## What the exercise asks
Take the data that follows and retype it word for word.

## The data
* * * * * * *

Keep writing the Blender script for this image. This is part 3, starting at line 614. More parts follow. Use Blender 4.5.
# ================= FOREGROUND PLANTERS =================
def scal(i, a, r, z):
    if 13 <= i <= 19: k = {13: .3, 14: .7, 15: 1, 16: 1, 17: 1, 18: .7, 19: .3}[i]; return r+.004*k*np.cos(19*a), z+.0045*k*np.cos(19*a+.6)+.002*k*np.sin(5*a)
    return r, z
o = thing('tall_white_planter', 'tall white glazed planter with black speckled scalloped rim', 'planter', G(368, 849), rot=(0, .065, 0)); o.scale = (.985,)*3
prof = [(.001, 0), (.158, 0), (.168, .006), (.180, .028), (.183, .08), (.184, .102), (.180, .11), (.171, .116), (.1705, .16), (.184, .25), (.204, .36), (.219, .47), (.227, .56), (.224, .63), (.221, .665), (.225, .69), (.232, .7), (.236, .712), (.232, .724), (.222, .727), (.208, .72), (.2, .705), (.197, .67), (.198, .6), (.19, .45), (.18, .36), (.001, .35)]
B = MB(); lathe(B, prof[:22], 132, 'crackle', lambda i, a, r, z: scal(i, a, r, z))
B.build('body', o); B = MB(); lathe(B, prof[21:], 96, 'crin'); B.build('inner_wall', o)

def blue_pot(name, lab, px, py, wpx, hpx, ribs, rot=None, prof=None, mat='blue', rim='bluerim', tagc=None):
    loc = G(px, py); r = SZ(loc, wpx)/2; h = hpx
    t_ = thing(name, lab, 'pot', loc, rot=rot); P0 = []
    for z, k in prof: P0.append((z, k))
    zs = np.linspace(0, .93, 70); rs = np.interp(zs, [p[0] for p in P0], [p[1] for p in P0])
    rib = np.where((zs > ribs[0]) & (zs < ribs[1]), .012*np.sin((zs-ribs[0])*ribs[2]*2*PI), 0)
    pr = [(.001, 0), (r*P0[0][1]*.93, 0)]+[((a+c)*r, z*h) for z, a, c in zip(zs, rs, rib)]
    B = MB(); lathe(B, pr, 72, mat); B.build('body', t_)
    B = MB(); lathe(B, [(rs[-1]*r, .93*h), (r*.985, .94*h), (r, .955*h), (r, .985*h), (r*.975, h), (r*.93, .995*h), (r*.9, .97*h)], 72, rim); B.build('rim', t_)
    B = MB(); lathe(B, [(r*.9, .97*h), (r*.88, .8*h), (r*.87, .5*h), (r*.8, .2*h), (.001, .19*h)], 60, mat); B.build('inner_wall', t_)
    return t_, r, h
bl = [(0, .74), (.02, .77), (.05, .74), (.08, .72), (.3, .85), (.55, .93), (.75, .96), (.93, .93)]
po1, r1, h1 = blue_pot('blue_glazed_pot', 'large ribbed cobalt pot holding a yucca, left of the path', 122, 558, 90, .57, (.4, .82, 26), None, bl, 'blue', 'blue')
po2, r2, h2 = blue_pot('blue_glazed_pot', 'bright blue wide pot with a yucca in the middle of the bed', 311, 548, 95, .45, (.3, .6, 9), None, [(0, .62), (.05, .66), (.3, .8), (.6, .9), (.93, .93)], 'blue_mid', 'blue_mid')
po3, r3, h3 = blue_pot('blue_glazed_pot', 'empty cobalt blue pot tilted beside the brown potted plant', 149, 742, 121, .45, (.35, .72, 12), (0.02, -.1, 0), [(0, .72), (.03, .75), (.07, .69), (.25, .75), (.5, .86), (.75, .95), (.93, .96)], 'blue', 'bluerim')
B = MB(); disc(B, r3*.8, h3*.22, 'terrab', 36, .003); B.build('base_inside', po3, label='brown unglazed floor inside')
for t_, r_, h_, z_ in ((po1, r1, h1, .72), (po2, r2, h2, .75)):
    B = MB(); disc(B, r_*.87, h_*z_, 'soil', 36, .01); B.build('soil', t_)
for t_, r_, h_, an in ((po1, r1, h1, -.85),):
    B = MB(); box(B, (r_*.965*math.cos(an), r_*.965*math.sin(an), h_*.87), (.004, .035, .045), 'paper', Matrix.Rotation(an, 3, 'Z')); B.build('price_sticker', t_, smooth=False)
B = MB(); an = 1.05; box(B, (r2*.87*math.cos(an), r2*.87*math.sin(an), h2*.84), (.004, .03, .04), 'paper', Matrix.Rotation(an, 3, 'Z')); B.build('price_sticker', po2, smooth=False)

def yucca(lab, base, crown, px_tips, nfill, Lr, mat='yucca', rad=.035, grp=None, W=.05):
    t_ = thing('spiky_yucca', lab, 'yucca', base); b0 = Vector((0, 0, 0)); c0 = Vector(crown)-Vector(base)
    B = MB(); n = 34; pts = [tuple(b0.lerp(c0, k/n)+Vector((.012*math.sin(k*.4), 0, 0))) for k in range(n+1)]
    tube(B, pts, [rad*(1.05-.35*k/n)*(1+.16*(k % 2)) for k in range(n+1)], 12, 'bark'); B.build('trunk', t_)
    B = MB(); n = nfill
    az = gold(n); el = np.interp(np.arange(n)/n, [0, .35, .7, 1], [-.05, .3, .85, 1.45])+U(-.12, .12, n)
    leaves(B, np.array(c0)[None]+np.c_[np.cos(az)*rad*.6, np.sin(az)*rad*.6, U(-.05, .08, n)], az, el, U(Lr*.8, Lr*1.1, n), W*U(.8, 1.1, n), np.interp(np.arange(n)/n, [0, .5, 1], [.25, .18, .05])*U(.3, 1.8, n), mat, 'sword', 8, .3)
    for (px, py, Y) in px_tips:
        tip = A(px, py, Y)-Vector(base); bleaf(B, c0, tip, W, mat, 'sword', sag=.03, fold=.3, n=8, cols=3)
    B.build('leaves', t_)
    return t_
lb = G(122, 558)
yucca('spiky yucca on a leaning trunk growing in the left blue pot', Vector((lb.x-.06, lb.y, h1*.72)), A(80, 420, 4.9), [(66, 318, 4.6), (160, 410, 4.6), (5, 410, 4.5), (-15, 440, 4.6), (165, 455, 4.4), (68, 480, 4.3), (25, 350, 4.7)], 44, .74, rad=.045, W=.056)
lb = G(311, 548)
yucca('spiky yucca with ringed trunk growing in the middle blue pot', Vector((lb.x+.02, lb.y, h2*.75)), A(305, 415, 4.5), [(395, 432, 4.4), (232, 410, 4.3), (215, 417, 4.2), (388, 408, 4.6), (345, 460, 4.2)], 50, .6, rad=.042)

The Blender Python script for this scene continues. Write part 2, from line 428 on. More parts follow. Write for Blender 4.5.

* * * * * * *

## Finished exercise
Keep writing the Blender script for this image. This is part 3, starting at line 614. More parts follow. Use Blender 4.5.
# ================= FOREGROUND PLANTERS =================
def scal(i, a, r, z):
    if 13 <= i <= 19: k = {13: .3, 14: .7, 15: 1, 16: 1, 17: 1, 18: .7, 19: .3}[i]; return r+.004*k*np.cos(19*a), z+.0045*k*np.cos(19*a+.6)+.002*k*np.sin(5*a)
    return r, z
o = thing('tall_white_planter', 'tall white glazed planter with black speckled scalloped rim', 'planter', G(368, 849), rot=(0, .065, 0)); o.scale = (.985,)*3
prof = [(.001, 0), (.158, 0), (.168, .006), (.180, .028), (.183, .08), (.184, .102), (.180, .11), (.171, .116), (.1705, .16), (.184, .25), (.204, .36), (.219, .47), (.227, .56), (.224, .63), (.221, .665), (.225, .69), (.232, .7), (.236, .712), (.232, .724), (.222, .727), (.208, .72), (.2, .705), (.197, .67), (.198, .6), (.19, .45), (.18, .36), (.001, .35)]
B = MB(); lathe(B, prof[:22], 132, 'crackle', lambda i, a, r, z: scal(i, a, r, z))
B.build('body', o); B = MB(); lathe(B, prof[21:], 96, 'crin'); B.build('inner_wall', o)

def blue_pot(name, lab, px, py, wpx, hpx, ribs, rot=None, prof=None, mat='blue', rim='bluerim', tagc=None):
    loc = G(px, py); r = SZ(loc, wpx)/2; h = hpx
    t_ = thing(name, lab, 'pot', loc, rot=rot); P0 = []
    for z, k in prof: P0.append((z, k))
    zs = np.linspace(0, .93, 70); rs = np.interp(zs, [p[0] for p in P0], [p[1] for p in P0])
    rib = np.where((zs > ribs[0]) & (zs < ribs[1]), .012*np.sin((zs-ribs[0])*ribs[2]*2*PI), 0)
    pr = [(.001, 0), (r*P0[0][1]*.93, 0)]+[((a+c)*r, z*h) for z, a, c in zip(zs, rs, rib)]
    B = MB(); lathe(B, pr, 72, mat); B.build('body', t_)
    B = MB(); lathe(B, [(rs[-1]*r, .93*h), (r*.985, .94*h), (r, .955*h), (r, .985*h), (r*.975, h), (r*.93, .995*h), (r*.9, .97*h)], 72, rim); B.build('rim', t_)
    B = MB(); lathe(B, [(r*.9, .97*h), (r*.88, .8*h), (r*.87, .5*h), (r*.8, .2*h), (.001, .19*h)], 60, mat); B.build('inner_wall', t_)
    return t_, r, h
bl = [(0, .74), (.02, .77), (.05, .74), (.08, .72), (.3, .85), (.55, .93), (.75, .96), (.93, .93)]
po1, r1, h1 = blue_pot('blue_glazed_pot', 'large ribbed cobalt pot holding a yucca, left of the path', 122, 558, 90, .57, (.4, .82, 26), None, bl, 'blue', 'blue')
po2, r2, h2 = blue_pot('blue_glazed_pot', 'bright blue wide pot with a yucca in the middle of the bed', 311, 548, 95, .45, (.3, .6, 9), None, [(0, .62), (.05, .66), (.3, .8), (.6, .9), (.93, .93)], 'blue_mid', 'blue_mid')
po3, r3, h3 = blue_pot('blue_glazed_pot', 'empty cobalt blue pot tilted beside the brown potted plant', 149, 742, 121, .45, (.35, .72, 12), (0.02, -.1, 0), [(0, .72), (.03, .75), (.07, .69), (.25, .75), (.5, .86), (.75, .95), (.93, .96)], 'blue', 'bluerim')
B = MB(); disc(B, r3*.8, h3*.22, 'terrab', 36, .003); B.build('base_inside', po3, label='brown unglazed floor inside')
for t_, r_, h_, z_ in ((po1, r1, h1, .72), (po2, r2, h2, .75)):
    B = MB(); disc(B, r_*.87, h_*z_, 'soil', 36, .01); B.build('soil', t_)
for t_, r_, h_, an in ((po1, r1, h1, -.85),):
    B = MB(); box(B, (r_*.965*math.cos(an), r_*.965*math.sin(an), h_*.87), (.004, .035, .045), 'paper', Matrix.Rotation(an, 3, 'Z')); B.build('price_sticker', t_, smooth=False)
B = MB(); an = 1.05; box(B, (r2*.87*math.cos(an), r2*.87*math.sin(an), h2*.84), (.004, .03, .04), 'paper', Matrix.Rotation(an, 3, 'Z')); B.build('price_sticker', po2, smooth=False)

def yucca(lab, base, crown, px_tips, nfill, Lr, mat='yucca', rad=.035, grp=None, W=.05):
    t_ = thing('spiky_yucca', lab, 'yucca', base); b0 = Vector((0, 0, 0)); c0 = Vector(crown)-Vector(base)
    B = MB(); n = 34; pts = [tuple(b0.lerp(c0, k/n)+Vector((.012*math.sin(k*.4), 0, 0))) for k in range(n+1)]
    tube(B, pts, [rad*(1.05-.35*k/n)*(1+.16*(k % 2)) for k in range(n+1)], 12, 'bark'); B.build('trunk', t_)
    B = MB(); n = nfill
    az = gold(n); el = np.interp(np.arange(n)/n, [0, .35, .7, 1], [-.05, .3, .85, 1.45])+U(-.12, .12, n)
    leaves(B, np.array(c0)[None]+np.c_[np.cos(az)*rad*.6, np.sin(az)*rad*.6, U(-.05, .08, n)], az, el, U(Lr*.8, Lr*1.1, n), W*U(.8, 1.1, n), np.interp(np.arange(n)/n, [0, .5, 1], [.25, .18, .05])*U(.3, 1.8, n), mat, 'sword', 8, .3)
    for (px, py, Y) in px_tips:
        tip = A(px, py, Y)-Vector(base); bleaf(B, c0, tip, W, mat, 'sword', sag=.03, fold=.3, n=8, cols=3)
    B.build('leaves', t_)
    return t_
lb = G(122, 558)
yucca('spiky yucca on a leaning trunk growing in the left blue pot', Vector((lb.x-.06, lb.y, h1*.72)), A(80, 420, 4.9), [(66, 318, 4.6), (160, 410, 4.6), (5, 410, 4.5), (-15, 440, 4.6), (165, 455, 4.4), (68, 480, 4.3), (25, 350, 4.7)], 44, .74, rad=.045, W=.056)
lb = G(311, 548)
yucca('spiky yucca with ringed trunk growing in the middle blue pot', Vector((lb.x+.02, lb.y, h2*.75)), A(305, 415, 4.5), [(395, 432, 4.4), (232, 410, 4.3), (215, 417, 4.2), (388, 408, 4.6), (345, 460, 4.2)], 50, .6, rad=.042)

The Blender Python script for this scene continues. Write part 2, from line 428 on. More parts follow. Write for Blender 4.5.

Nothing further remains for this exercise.